Sobre los entierros clandestinos donde hasta fines de noviembre se habían hallado 109 cuerpos, silencio: “Los niños preguntan de las fosas y la respuesta es: no sabemos, de eso se encarga la justicia. Tú sé buen alumno para ser buen ciudadano. Si das balazos, ¿qué vas a recibir? Balazos. Si matas, ¿qué te va a pasar? Ama al prójimo para recibir amor y cuando recibas violencia, hazte a un lado. Si contestas será el cuento de nunca acabar”, concluye, y al fin encuentra en su cajón lo que hace unos días sacó de las mochilas de alumnos de quinto grado. “Un cuchillo cebollero —dice extrayendo el cubierto filoso de unos 30 centímetros de largo— y una navaja de muelle, profesional”.
Martín Carrión cierra el cajón: “Todo esto en una primaria.

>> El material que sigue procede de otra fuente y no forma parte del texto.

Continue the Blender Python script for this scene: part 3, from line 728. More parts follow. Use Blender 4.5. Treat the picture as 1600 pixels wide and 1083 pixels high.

Como ves, está complicado”.
También lo está muy cerca, en la escuela Caritino Maldonado.
El diario El Sur publicó el 20 de octubre un suceso de cuatro días antes: el director de esta escuela, Julio Zamora, fue secuestrado en la Carretera Federal 51. Según la esposa, el profesor se dirigía a Iguala cuando su auto Bora fue interceptado a las ocho de la mañana. “Pobladores de Ahuacatitlán reportaron al número de emergencias 066 la presencia de un grupo armado” y “los delincuentes están pidiendo el pago de un rescate”, agrega la nota. Adrennys López, comisionada de la Dirección de Educación en Iguala, aclara: “No se sabe nada del maestro”.
De un día para otro, los niños se quedaron sin director en la escuela a la que acudo. Las madres dejan un miércoles por la mañana a sus hijos, que envuelven en un griterío alegre la calle Porfirio Díaz, llena de puestos de dulces, jugos, papas.
Aquí la vida sigue. Quizá no para todos.
Toco a la puerta del plantel. El director sustituto, Pedro Contreras, me hace pasar. Le pregunto sobre la realidad de Iguala: “Todo es por la gran pobreza —explica—.
Sin empleo, se van por la otra puerta. Por eso Guerrero es delincuencia”.
—¿Alguna noticia del director?
—Sinceramente, no puedo contestar. Omito. No puedo decir. Me reservo. No me incumbe. No soy la persona que debe hablar —dice, y se levanta.
La plática debe acabar en este mismo momento.